The story includes many elements that appeal to children. Our protagonist is an adorable young girl named Natalie who has been living in an antique shop with an old man and woman since her parents disappeared into a mirror. Right, here comes the element of fantasy. Natalie does all the chores in the shop and takes care of the dolls. She seldom has the opportunity to go outside and never plays with children her own age. Her world consists of her interaction with the dolls. Natalie pleads with her caretakers to take the dolls outside the shop. They have been cooped up there for years. The dolls tell her they wish to see the butterflies, sunbathe or hear the birds sing. Natalie almost gives up hope of ever bringing them outside when, one day, the old couple are invited to a lavish party at a nearby town. Natalie convinces them that she should stay home and watch the shop. Then she hatches a plot to take the dolls outside. She comes up with a plan for the dolls to draw cards to see who will go first and then take turns riding in her doll carriage.

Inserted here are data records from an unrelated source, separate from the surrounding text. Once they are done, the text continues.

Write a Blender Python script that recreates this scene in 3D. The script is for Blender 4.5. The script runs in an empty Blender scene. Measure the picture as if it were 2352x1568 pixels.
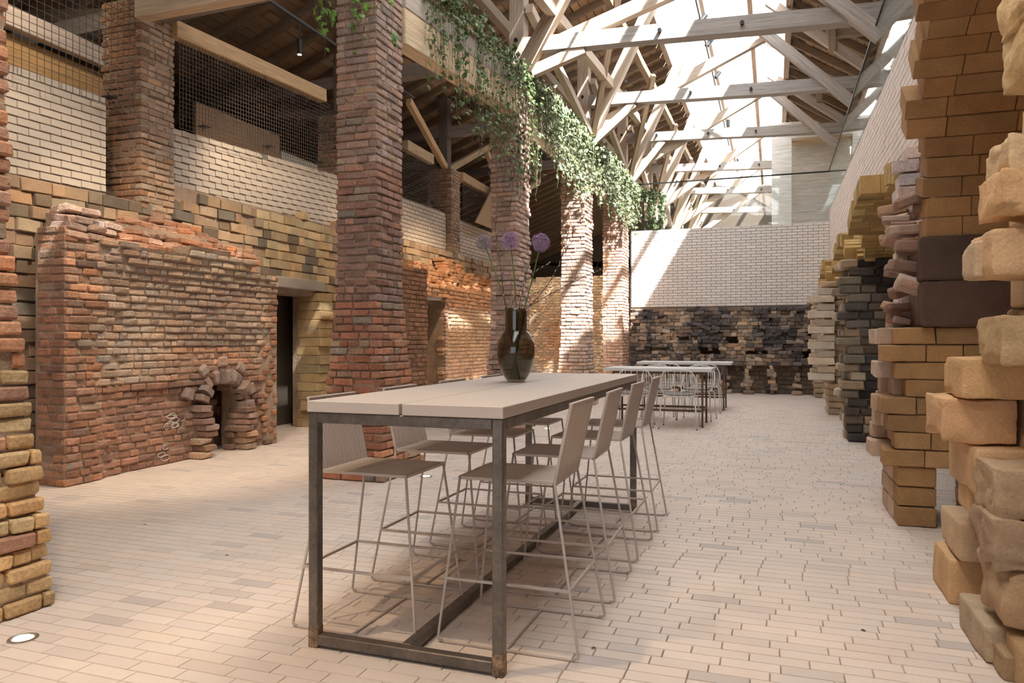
import bpy, math, random
import numpy as np
from mathutils import Vector, Matrix, noise
random.seed(7); rng = np.random.default_rng(7)
PI = math.pi
S = bpy.context.scene
COL = S.collection
# ------------------------------------------------------------------ camera
FPX, CX, CY, EYE = 1700.0, 1176.0, 782.0, 1.306
YAW = math.atan(601 / FPX)
cs, sn = math.cos(YAW), math.sin(YAW)
cam = bpy.data.cameras.new('camera'); camo = bpy.data.objects.new('camera', cam); COL.objects.link(camo)
cam.sensor_width = 36; cam.lens = FPX / 2352 * 36; cam.shift_y = -(784 - CY) / 2352
cam.clip_start = .05; cam.clip_end = 400
camo.location = (0, 0, EYE); camo.rotation_euler = (PI / 2, 0, YAW)
S.camera = camo
# ------------------------------------------------------------------ world, sun, exposure
W = bpy.data.worlds.new('sky'); S.world = W; W.use_nodes = True
nt = W.node_tree; nt.nodes.clear()
wo = nt.nodes.new('ShaderNodeOutputWorld'); bg = nt.nodes.new('ShaderNodeBackground')
tc = nt.nodes.new('ShaderNodeTexCoord'); nz = nt.nodes.new('ShaderNodeTexNoise'); rp = nt.nodes.new('ShaderNodeValToRGB')
nz.inputs['Scale'].default_value = 3.2; nz.inputs['Detail'].default_value = 5
nt.links.new(tc.outputs['Generated'], nz.inputs['Vector']); nt.links.new(nz.outputs['Fac'], rp.inputs['Fac'])
rp.color_ramp.elements[0].position = .42; rp.color_ramp.elements[0].color = (.60, .78, 1, 1)
rp.color_ramp.elements[1].position = .62; rp.color_ramp.elements[1].color = (1, 1, 1, 1)
nt.links.new(rp.outputs['Color'], bg.inputs['Color']); nt.links.new(bg.outputs[0], wo.inputs[0])
bg.inputs['Strength'].default_value = 1.5
sl = bpy.data.lights.new('sun', 'SUN'); so = bpy.data.objects.new('sun', sl); COL.objects.link(so)
sl.energy = 25; sl.angle = math.radians(.9); sl.color = (1, .965, .91)
so.rotation_euler = Vector((-.60, .56, -1)).to_track_quat('-Z', 'Y').to_euler()
S.view_settings.view_transform = 'Standard'; S.view_settings.look = 'None'
S.view_settings.gamma = 1; S.view_settings.use_curve_mapping = False
S.view_settings.exposure = 0.62
try:
    S.cycles.use_denoising = True; S.cycles.max_bounces = 10; S.cycles.diffuse_bounces = 5
    S.cycles.transparent_max_bounces = 24; S.cycles.sample_clamp_indirect = 6; S.cycles.caustics_reflective = False
except Exception: pass

def area(name, loc, size, energy, color=(1, 1, 1), rot=(0, 0, 0), portal=False):
    l = bpy.data.lights.new(name, 'AREA'); l.shape = 'RECTANGLE'; l.size, l.size_y = size; l.energy = energy; l.color = color
    o = bpy.data.objects.new(name, l); o.location = loc; o.rotation_euler = rot; COL.objects.link(o)
    if portal: l.cycles.is_portal = True
    return o
def spot(name, loc, to, energy, color=(1, .72, .42), ang=70, blend=.6, r=.04):
    l = bpy.data.lights.new(name, 'SPOT'); l.energy = energy; l.color = color; l.spot_size = math.radians(ang); l.spot_blend = blend; l.shadow_soft_size = r
    o = bpy.data.objects.new(name, l); o.location = loc; COL.objects.link(o)
    o.rotation_euler = (Vector(to) - Vector(loc)).to_track_quat('-Z', 'Y').to_euler()
    return o

# ------------------------------------------------------------------ pixel helpers (camera maths only)
def uu(x): return (x - CX) / FPX
def Fl(x, y, z=0.0):
    d = (EYE - z) * FPX / (y - CY); return Vector((d * (-sn + uu(x) * cs), d * (cs + uu(x) * sn), z))
def PX(x, y, X):
    d = X / (-sn + uu(x) * cs); return Vector((X, d * (cs + uu(x) * sn), EYE + (CY - y) / FPX * d))
def PY(x, y, Y):
    d = Y / (cs + uu(x) * sn); return Vector((d * (-sn + uu(x) * cs), Y, EYE + (CY - y) / FPX * d))

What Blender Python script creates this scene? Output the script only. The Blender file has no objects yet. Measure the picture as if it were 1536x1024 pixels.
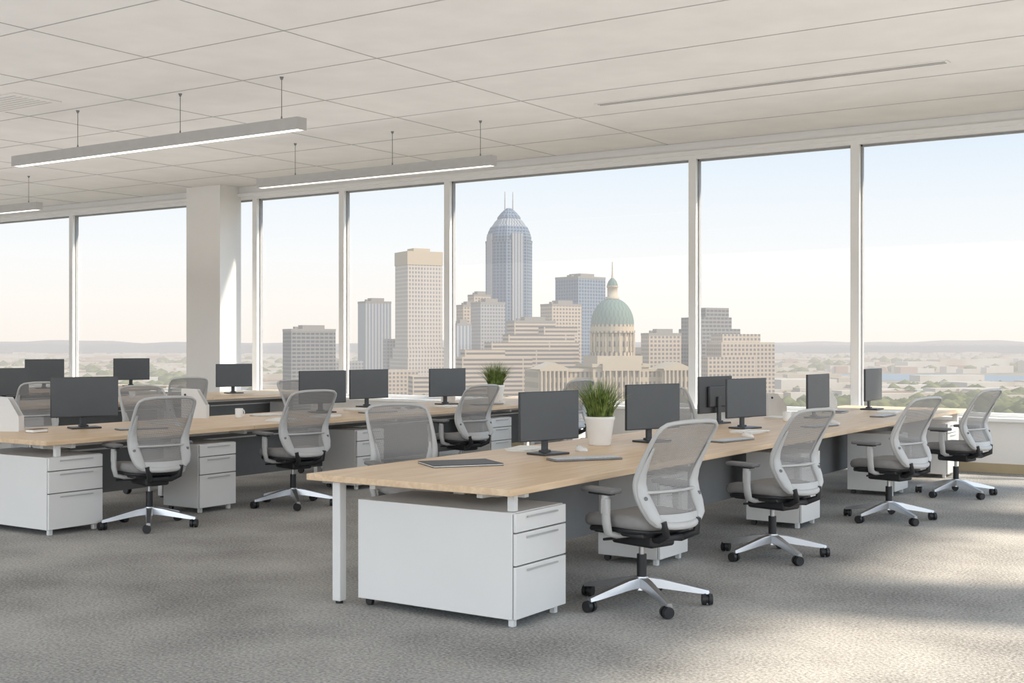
import bpy, bmesh, math, random
from mathutils import Vector, Matrix
import numpy as np
random.seed(7)
sc = bpy.context.scene
COL = sc.collection

# ------------------------------------------------------------------ helpers
def lin(c):
    r = []
    for x in c:
        x = x/255.0
        r.append(x/12.92 if x <= 0.04045 else ((x+0.055)/1.055)**2.4)
    return (r[0], r[1], r[2], 1.0)

def newmat(name):
    m = bpy.data.materials.new(name); m.use_nodes = True
    nt = m.node_tree
    return m, nt, nt.nodes['Principled BSDF'], nt.nodes['Material Output']

def pmat(name, rgb, rough=0.5, metal=0.0, var=0.03, scale=8.0, bump=0.0, bscale=200.0):
    m, nt, p, o = newmat(name)
    c = lin(rgb)
    tc = nt.nodes.new('ShaderNodeTexCoord')
    n = nt.nodes.new('ShaderNodeTexNoise'); n.inputs['Scale'].default_value = scale
    nt.links.new(tc.outputs['Object'], n.inputs['Vector'])
    r = nt.nodes.new('ShaderNodeValToRGB')
    r.color_ramp.elements[0].position = 0.3; r.color_ramp.elements[1].position = 0.7
    r.color_ramp.elements[0].color = tuple(max(0, x*(1-var)) for x in c[:3])+(1,)
    r.color_ramp.elements[1].color = tuple(min(1, x*(1+var)) for x in c[:3])+(1,)
    nt.links.new(n.outputs['Fac'], r.inputs['Fac'])
    nt.links.new(r.outputs['Color'], p.inputs['Base Color'])
    p.inputs['Roughness'].default_value = rough
    p.inputs['Metallic'].default_value = metal
    if bump > 0:
        n2 = nt.nodes.new('ShaderNodeTexNoise'); n2.inputs['Scale'].default_value = bscale
        nt.links.new(tc.outputs['Object'], n2.inputs['Vector'])
        b = nt.nodes.new('ShaderNodeBump'); b.inputs['Strength'].default_value = bump
        b.inputs['Distance'].default_value = 0.01
        nt.links.new(n2.outputs['Fac'], b.inputs['Height'])
        nt.links.new(b.outputs['Normal'], p.inputs['Normal'])
    return m

def math_node(nt, op, a, b=None, c=None):
    n = nt.nodes.new('ShaderNodeMath'); n.operation = op
    for i, x in enumerate((a, b, c)):
        if x is None: continue
        if isinstance(x, (int, float)): n.inputs[i].default_value = x
        else: nt.links.new(x, n.inputs[i])
    return n.outputs[0]

class B:
    """mesh builder: many parts -> one mesh"""
    def __init__(s):
        s.v = []; s.f = []; s.m = []; s.s = []; s.uv = []
    def add(s, vs, fs, mat=0, smooth=False, uvs=None):
        o = len(s.v)
        s.v += [tuple(x) for x in vs]
        for i, f in enumerate(fs):
            s.f.append([o+k for k in f]); s.m.append(mat); s.s.append(smooth)
            s.uv.append(uvs[i] if uvs else [(0, 0)]*len(f))
    def box(s, x0, x1, y0, y1, z0, z1, mat=0):
        vs = [(x0,y0,z0),(x1,y0,z0),(x1,y1,z0),(x0,y1,z0),(x0,y0,z1),(x1,y0,z1),(x1,y1,z1),(x0,y1,z1)]
        fs = [(0,3,2,1),(4,5,6,7),(0,1,5,4),(1,2,6,5),(2,3,7,6),(3,0,4,7)]
        dx, dy, dz = x1-x0, y1-y0, z1-z0
        q = lambda u, v: [(0,0),(u,0),(u,v),(0,v)]
        s.add(vs, fs, mat, False, [[(0,-1)]*4, [(0,-1)]*4, q(dx,dz), q(dy,dz), q(dx,dz), q(dy,dz)])
    def rbox(s, c, size, mat=0, r=0.01, seg=2, M=None, smooth=True):
        bm = bmesh.new()
        bmesh.ops.create_cube(bm, size=1.0)
        bmesh.ops.scale(bm, vec=Vector(size), verts=bm.verts)
        bmesh.ops.bevel(bm, geom=list(bm.edges), offset=r, segments=seg, profile=0.5, affect='EDGES')
        bm.verts.ensure_lookup_table(); bm.verts.index_update()
        T = Matrix.Translation(Vector(c))
        if M is not None: T = T @ M
        big = sorted([f.calc_area() for f in bm.faces])[-6] if len(bm.faces) >= 6 else 1e9
        vs = [T @ v.co for v in bm.verts]
        o = len(s.v); s.v += [tuple(x) for x in vs]
        for f in bm.faces:
            s.f.append([o+v.index for v in f.verts]); s.m.append(mat)
            s.s.append(smooth and f.calc_area() < big*0.999); s.uv.append([(0,0)]*len(f.verts))
        bm.free()
    def cyl(s, p0, p1, r0, r1=None, mat=0, n=16, cap=True, smooth=True):
        if r1 is None: r1 = r0
        p0 = Vector(p0); p1 = Vector(p1)
        d = (p1-p0).normalized()
        a = d.orthogonal().normalized(); b = d.cross(a)
        vs = []
        for p, r in ((p0, r0), (p1, r1)):
            for i in range(n):
                t = 2*math.pi*i/n
                vs.append(p + a*math.cos(t)*r + b*math.sin(t)*r)
        fs = [(i, (i+1) % n, n+(i+1) % n, n+i) for i in range(n)]
        s.add(vs, fs, mat, smooth)
        if cap:
            s.add(vs[:n], [tuple(range(n))[::-1]], mat); s.add(vs[n:], [tuple(range(n))], mat)
    def tube(s, pts, rad, mat=0, n=8, closed=False, ry=1.0, up=None):
        pts = [Vector(p) for p in pts]; N = len(pts)
        if not isinstance(rad, (list, tuple)): rad = [rad]*N
        vs = []; prev = None
        for i, p in enumerate(pts):
            if closed: t = (pts[(i+1) % N]-pts[(i-1) % N]).normalized()
            else: t = (pts[min(i+1, N-1)]-pts[max(i-1, 0)]).normalized()
            if up is not None:
                a = Vector(up); a = (a-t*a.dot(t)).normalized()
            elif prev is None: a = t.orthogonal().normalized()
            else: a = (prev-t*prev.dot(t)).normalized()
            prev = a; b = t.cross(a)
            for k in range(n):
                q = 2*math.pi*k/n
                vs.append(p + a*math.cos(q)*rad[i]*ry + b*math.sin(q)*rad[i])
        fs = []
        for i in range(N if closed else N-1):
            j = (i+1) % N
            for k in range(n):
                fs.append((i*n+k, i*n+(k+1) % n, j*n+(k+1) % n, j*n+k))
        s.add(vs, fs, mat, True)
        if not closed:
            s.add(vs[:n], [tuple(range(n))[::-1]], mat); s.add(vs[-n:], [tuple(range(n))], mat)
    def lathe(s, prof, c=(0, 0, 0), mat=0, n=24, smooth=True, uvm=False):
        vs = []; fs = []; uvs = []
        for r, z in prof:
            for i in range(n):
                t = 2*math.pi*i/n
                vs.append((c[0]+r*math.cos(t), c[1]+r*math.sin(t), c[2]+z))
        for j in range(len(prof)-1):
            for i in range(n):
                k = (i+1) % n
                fs.append((j*n+i, j*n+k, (j+1)*n+k, (j+1)*n+i))
                rr = max(prof[j][0], prof[j+1][0])
                u0 = 2*math.pi*i/n*rr; u1 = 2*math.pi*(i+1)/n*rr
                uvs.append([(u0, prof[j][1]), (u1, prof[j][1]), (u1, prof[j+1][1]), (u0, prof[j+1][1])])
        s.add(vs, fs, mat, smooth, uvs if uvm else None)
    def grid(s, fn, nu, nv, mat=0, su=1, sv=1, smooth=True):
        vs = [fn(i/nu, j/nv) for j in range(nv+1) for i in range(nu+1)]
        fs = []; uvs = []
        for j in range(nv):
            for i in range(nu):
                a = j*(nu+1)+i
                fs.append((a, a+1, a+nu+2, a+nu+1))
                uvs.append([(i/nu*su, j/nv*sv), ((i+1)/nu*su, j/nv*sv), ((i+1)/nu*su, (j+1)/nv*sv), (i/nu*su, (j+1)/nv*sv)])
        s.add(vs, fs, mat, smooth, uvs)
    def mesh(s, name, mats):
        me = bpy.data.meshes.new(name)
        me.from_pydata(s.v, [], s.f)
        for m in mats: me.materials.append(m)
        me.polygons.foreach_set('material_index', s.m)
        me.polygons.foreach_set('use_smooth', s.s)
        uvl = me.uv_layers.new(name='UVMap')
        flat = [c for f in s.uv for u in f for c in u]
        uvl.data.foreach_set('uv', flat)
        me.update()
        return me

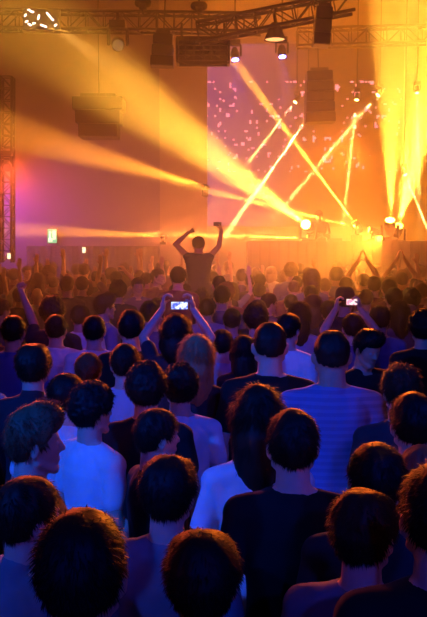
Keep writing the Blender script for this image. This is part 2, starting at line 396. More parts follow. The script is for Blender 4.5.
def sup(x, y, z, h):
    n = 2+.45*min(1, max(0, (h+.25)/.5)); return (abs(x)**n+abs(y)**n+abs(z)**n)**(-1/n)
def head_parts(b, X, fem=False):
    h = MB(); n, m = 40, 28; c = Vector((0,0,HEADZ)); vs = []
    for j in range(m+1):
        t = PI*j/m
        for i in range(n):
            p = 2*PI*i/n
            d_ = Vector((math.sin(t)*math.cos(p), math.sin(t)*math.sin(p), math.cos(t))); g_ = sup(d_.x, d_.y, d_.z, d_.z)
            x = .074*d_.x*g_; y = .094*d_.y*g_; z = .123*d_.z*g_
            if z < 0:
                k = -z/.123; x *= 1-.26*k**1.4
                if y < 0: y *= 1-.35*k
                else: y *= 1-.05*k
            if y > 0: y *= 1-.12*max(0,z/.123)
            # eye sockets, cheeks
            if y > 0:
                for s in (-1,1):
                    g = math.exp(-((x-s*.031)**2/.0003+(z-.010)**2/.00022)); y -= .010*g
                    g = math.exp(-((x-s*.042)**2/.0005+(z+.030)**2/.0006)); y += .005*g
            vs.append(c+Vector((x,y,z)))
    fs = [(j*n+i,(j+1)*n+i,(j+1)*n+(i+1)%n,j*n+(i+1)%n) for j in range(m) for i in range(n)]
    h.add(vs, fs)
    q = lambda x,y,z: c+Vector((x,y,z))
    h.rcone(q(0,.088,.018), q(0,.108,-.020), .008, .0115); h.rcone(q(-.011,.097,-.024), q(.011,.097,-.024), .008,.008)   # nose
    h.rcone(q(-.034,.083,.028), q(.034,.083,.028), .009,.009, fl=((0,0,1),.7))      # brow
    h.rcone(q(-.019,.086,-.052), q(.019,.086,-.052), .008,.008); h.rcone(q(-.015,.086,-.062), q(.015,.086,-.062), .0085,.0085)   # lips
    h.rcone(q(-.012,.070,-.095), q(.012,.070,-.095), .021,.021)   # chin
    for s in (-1,1):
        h.rcone(q(s*.060,.005,-.055), q(s*.020,.066,-.092), .018,.018)   # jaw
        e = MB(); e.ell((0,0,0),(.0095,.020,.033)); E = Matrix.Translation(q(s*.083,-.008,-.006)) @ Matrix.Rotation(s*-.60,4,'Z') @ Matrix.Rotation(-.15,4,'X')
        h.add([E @ Vector(v) for v in e.v], e.f)
    r = .050 if fem else .063
    b.add([X @ Vector(v) for v in h.v], h.f)
    b.rcone(Vector((0,-.022,1.40)), X @ Vector((0,-.018,1.585)), r*1.1, r*.93)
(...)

The wise Sage doll makes a request. He asks that Natalie bring him the most beautiful leaves. If she is successful, she will be granted whatever wish she desires. Natalie promises that she will do so and embarks on her adventure of making three trips outside. As she completes them, she worries that she will not be able to return on time and keep her promise. She has many adventures with her doll friends, but as nightfall arrives, she becomes lost and disoriented. How will she ever keep her promise and return the dolls safely without her owners discovering her secret? Will she satisfy the request made by the Sage?

The author combines personification, fantasy and realism into a fairly coherent tale. As a reader, you want to see Natalie succeed; solve the mystery of her parents’ disappearance, grow into a happy child, and become a heroine to her unusual collection of antique doll companions. This short story that is just under one hundred pages moves along quickly encouraging the reader to finish it in one sitting. Just the kind of book for readers age eight and up to curl up with on a rainy afternoon.